Eagles Rookie Shares Uncensored Cold Take: ‘I’m About to F*** You Up!’

Nick Sirianni

Getty Eagles head coach Nick Sirianni has his team locked in as Super Bowl favorites in 2023.

Rival teams coming up to Lincoln Financial Field from Florida this winter better watch out. The weather is bound to be frigid, bitter cold that could turn player’s hands into frozen popsicles, and the pass rushers for the Philadelphia Eagles will be warm.

DeVonta Smith experienced the perils of playing in cold weather last season as he kept asking for more towels. His hands were wet, and the football was hard. Eventually, the star receiver worked through it. Rookie Nolan Smith recently gave his thoughts on how he expects to handle his first game in extreme conditions.

His answer? Well, let’s just say that the Georgia native isn’t too worried about it. The guys on the opposing offensive line trying to block him might want to invest in hand-warmers, though.

“I don’t care, as long as I get to go out there and hit a mother f*****. I don’t really care about none of that s***,” Smith told Chris Long on the “Green Light” podcast. “And you get warmer the more you hit people. I tell people that.

“I tell people, when you take the elements of all that stuff, certain people, guys from Miami that come up here they be like, ‘Bro, I don’t even know what I got on this play but my hand’s cold as f***. Then you got a guy on the other side of me, I’m like, ‘I’m about to f*** you up.'”

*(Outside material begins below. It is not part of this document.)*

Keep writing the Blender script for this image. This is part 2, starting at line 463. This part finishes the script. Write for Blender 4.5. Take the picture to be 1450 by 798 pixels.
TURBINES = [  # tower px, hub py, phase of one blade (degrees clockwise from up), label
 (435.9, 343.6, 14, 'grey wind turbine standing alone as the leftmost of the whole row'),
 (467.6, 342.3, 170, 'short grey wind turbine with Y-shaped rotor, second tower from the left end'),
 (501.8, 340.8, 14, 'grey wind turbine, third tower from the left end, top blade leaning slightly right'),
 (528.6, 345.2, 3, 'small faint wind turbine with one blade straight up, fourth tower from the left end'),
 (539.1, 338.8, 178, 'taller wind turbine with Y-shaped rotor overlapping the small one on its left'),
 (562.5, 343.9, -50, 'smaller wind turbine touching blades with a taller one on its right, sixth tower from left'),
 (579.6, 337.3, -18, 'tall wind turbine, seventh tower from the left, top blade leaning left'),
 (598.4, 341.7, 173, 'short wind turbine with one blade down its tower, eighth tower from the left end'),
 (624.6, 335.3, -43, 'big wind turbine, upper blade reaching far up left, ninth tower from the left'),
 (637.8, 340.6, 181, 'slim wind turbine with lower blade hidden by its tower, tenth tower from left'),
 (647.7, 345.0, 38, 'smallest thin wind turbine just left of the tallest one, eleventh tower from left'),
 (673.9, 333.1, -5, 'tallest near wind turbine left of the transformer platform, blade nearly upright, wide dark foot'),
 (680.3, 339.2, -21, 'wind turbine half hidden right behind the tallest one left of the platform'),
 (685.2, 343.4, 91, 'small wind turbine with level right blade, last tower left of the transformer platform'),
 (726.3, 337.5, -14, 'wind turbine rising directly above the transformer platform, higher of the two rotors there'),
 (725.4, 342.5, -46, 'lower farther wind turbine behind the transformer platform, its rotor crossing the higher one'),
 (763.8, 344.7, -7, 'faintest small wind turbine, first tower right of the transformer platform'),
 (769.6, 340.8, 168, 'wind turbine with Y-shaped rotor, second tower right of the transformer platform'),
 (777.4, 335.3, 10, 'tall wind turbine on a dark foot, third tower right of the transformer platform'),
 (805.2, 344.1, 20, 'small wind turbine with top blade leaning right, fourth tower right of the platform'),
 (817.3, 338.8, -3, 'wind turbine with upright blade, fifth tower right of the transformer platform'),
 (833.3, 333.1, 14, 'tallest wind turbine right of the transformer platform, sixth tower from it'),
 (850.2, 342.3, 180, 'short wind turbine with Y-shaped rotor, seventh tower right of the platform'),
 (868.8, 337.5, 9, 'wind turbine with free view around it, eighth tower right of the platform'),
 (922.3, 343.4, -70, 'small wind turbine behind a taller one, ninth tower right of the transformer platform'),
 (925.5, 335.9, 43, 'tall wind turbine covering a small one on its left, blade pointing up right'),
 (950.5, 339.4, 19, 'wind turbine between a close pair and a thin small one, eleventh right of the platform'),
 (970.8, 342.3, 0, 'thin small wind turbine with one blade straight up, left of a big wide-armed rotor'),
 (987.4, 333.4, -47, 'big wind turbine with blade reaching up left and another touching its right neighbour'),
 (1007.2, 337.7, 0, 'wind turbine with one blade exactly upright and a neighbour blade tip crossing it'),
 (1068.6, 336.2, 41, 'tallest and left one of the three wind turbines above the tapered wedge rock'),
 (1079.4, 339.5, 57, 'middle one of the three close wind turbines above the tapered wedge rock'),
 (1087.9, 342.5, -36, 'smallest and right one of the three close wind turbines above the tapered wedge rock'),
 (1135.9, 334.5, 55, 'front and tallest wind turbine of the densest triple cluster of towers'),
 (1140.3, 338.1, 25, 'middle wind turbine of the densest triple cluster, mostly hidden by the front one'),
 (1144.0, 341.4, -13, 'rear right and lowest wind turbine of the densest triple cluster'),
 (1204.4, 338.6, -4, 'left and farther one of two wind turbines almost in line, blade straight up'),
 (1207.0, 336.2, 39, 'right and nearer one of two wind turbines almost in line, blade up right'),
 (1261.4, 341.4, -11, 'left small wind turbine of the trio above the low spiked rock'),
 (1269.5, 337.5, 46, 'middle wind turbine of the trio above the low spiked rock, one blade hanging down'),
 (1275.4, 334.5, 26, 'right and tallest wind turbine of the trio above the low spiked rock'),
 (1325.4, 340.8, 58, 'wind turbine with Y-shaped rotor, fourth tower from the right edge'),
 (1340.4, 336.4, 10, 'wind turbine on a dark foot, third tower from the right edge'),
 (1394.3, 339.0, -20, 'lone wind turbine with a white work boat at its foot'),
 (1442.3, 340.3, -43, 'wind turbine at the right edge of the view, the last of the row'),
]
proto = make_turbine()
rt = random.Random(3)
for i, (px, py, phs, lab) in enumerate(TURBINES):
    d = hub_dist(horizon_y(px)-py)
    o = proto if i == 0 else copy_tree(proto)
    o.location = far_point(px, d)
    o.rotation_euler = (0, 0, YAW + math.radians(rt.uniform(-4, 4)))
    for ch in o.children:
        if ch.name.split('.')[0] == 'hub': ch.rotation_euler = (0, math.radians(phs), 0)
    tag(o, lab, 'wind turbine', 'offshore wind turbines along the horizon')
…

Smith and Long talked shop for almost 20 minutes and covered a lot of ground. Like, Smith ordered his first and only cheesesteak from Ishkabibble’s on South Street. “I loved it. I thought it was amazing,” he said. Smith also detailed his early impressions on Eagles legend Brandon Graham who has been keeping a close eye on him this spring.

“Being around BG, that energy that he brings, he just always has a smile and stuff,” Smith said. “I would say me and BG have the same type of motor, like we run off the same type of happy juice, energy-type guys.”


Howie Roseman Sticking to Super Bowl Formula

General manager Howie Roseman joined the “Green Light” podcast to talk about the Super Bowl loss to Kansas City. The conversation took a lengthy detour when the subject turned to which team was better: the 2017 Eagles or the 2022 Eagles? Chris Long was adamant it was last year’s team, but Roseman wouldn’t take the bait. That squad raised the Lombardi Trophy; and the other one fell three points short of a championship.

“No, because we didn’t get the chip,” Roseman told Long. “And I think at the end of the day, man, it’s like fingers on your hands. Everyone says they don’t have a favorite kid. Everyone loves their kids the same, but everyone has kids they like better. It’s the same with teams.”

From there, Roseman peeled back the onion on the winning formula he’s found in Philadelphia. It starts in the trenches, offensively and defensively, and then the quarterback play has to be on point. Outside of that, you have to stay ahead of the curve. Identifying what the next trend is going to be before anybody else does.

“So, I think anytime you try to get away from what works, I think you’re trying to reinvent a formula,” Roseman told Long. “Sometimes you gotta get ahead of it a little bit, you gotta figure out the next trends, so you’re always trying to go, what’s next? It’s like this, and I don’t want to be insulting to anyone, but I think when you’re trying to copy the team that just won, you’re too late.”


Eagles Back on the Field for OTAs

Thursday (June 1) marked the first OTA practice open to the media. Players took the podium and ran through drills publicly for the first time, all together as reporters tried to guess early depth charts. A few notes (via The Inquirer’s Josh Tolentino): Nakobe Dean and Nicholas Morrow were the starting linebackers; Terrell Edmunds and Reed Blankenship were the first-team safeties; Darius Slay broke up a pass intended for Dallas Goedert; rookie Nolan Smith got some first-team reps; and rookie Sydney Brown was everywhere.